The front elevation faces east and is symmetrical. At ground-floor level there is a panelled door set within a shallow recess with a boarded-over fanlight. To its left is a large picture window with a recent multi-pane frame; to its right is a similar window. A painted timber signboard runs above the door and windows. On the first floor are three evenly spaced windows of regular Georgian proportion, also with recent frames. The second floor has three noticeably squatter windows, again with recent frames. The front façade is finished in rusticated render at ground-floor level, with plain render above. There are in-and-out bevelled quoins throughout, and the entire façade is painted. A recent projecting plastic pub sign is fixed at first-floor level.
The north gable is treated in the same manner as the front elevation and carries two windows at first-floor level, positioned to the centre and left. At attic level there is a smaller, centrally placed window with a recent frame, and a recent pub sign is fixed above first-floor level, matching that on the front.
The rear façade is finished in plain render. At the far right of the ground floor is a plain sheeted door with a small, fixed single-pane light to its left. To the left of this a tall rendered yard wall projects. Further left, set at a high level, is a squat window with a recent frame. At first-floor level on the left there is a window matching those on the first-floor front, and to its right a taller window — originally a stair-landing window — with a recent fixed-light frame. At the far right is a window of similar size to the one at the far left, though part of its recent frame is now boarded up.

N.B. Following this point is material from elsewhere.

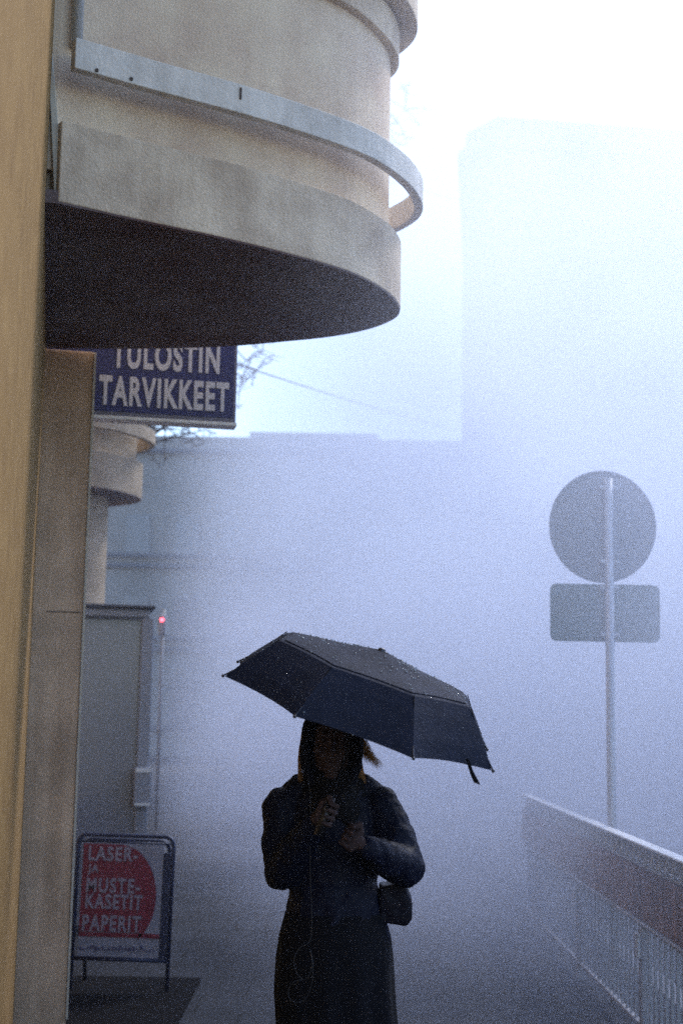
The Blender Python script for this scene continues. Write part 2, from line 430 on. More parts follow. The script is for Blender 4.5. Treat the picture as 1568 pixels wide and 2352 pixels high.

The gabled roof is covered in pan tiles. There is a small Velux window to the front slope and a larger one to the rear. A small brick chimneystack stands to the north and a larger rendered stack to the south. The rainwater goods appear to be mainly cast iron. Throughout the building, all window frames are modern replacements.
The building has no architectural interest and is not listed, though it sits within a conservation area. It retains its former and current use as a public house.
Toberwine Street — whose name translates as "Street of the Sweet Well" — is considered to represent the original area of settlement within Glenarm, its narrowness hinting at its antiquity. The original 13th-century castle of Glenarm, around which the village developed, is believed to have stood at the south-west corner of the street, on the site now occupied by the former courthouse. The castle was deliberately destroyed by Sorley Boy MacDonnell in 1597 and apparently not repaired thereafter; his descendant Sir Randal McDonnell built a new residence on the other side of the river. Some historians suggest the old castle was occupied by tenants in the later 17th century, though Richard Dobbs makes no mention of it in his 1683 description of the village. The first reference to "Toberwine" in the Antrim Papers appears in a lease of November 1672; "Toberwine Street" itself is named in a lease of August 1709. On O'Hara's 1779 map the street is shown fully developed on both sides, with the market and courthouse at the south-west end. The 1835 Ordnance Survey Memoirs refer to "the foundations of a very extensive old castle which stood at the centre of the town until a few years ago," suggesting some remains of the old castle may have lingered into the early 19th century. Valuation evidence from 1833 indicates that most of the buildings on the west side of the street were present in some form by that date and were probably largely 18th century in origin.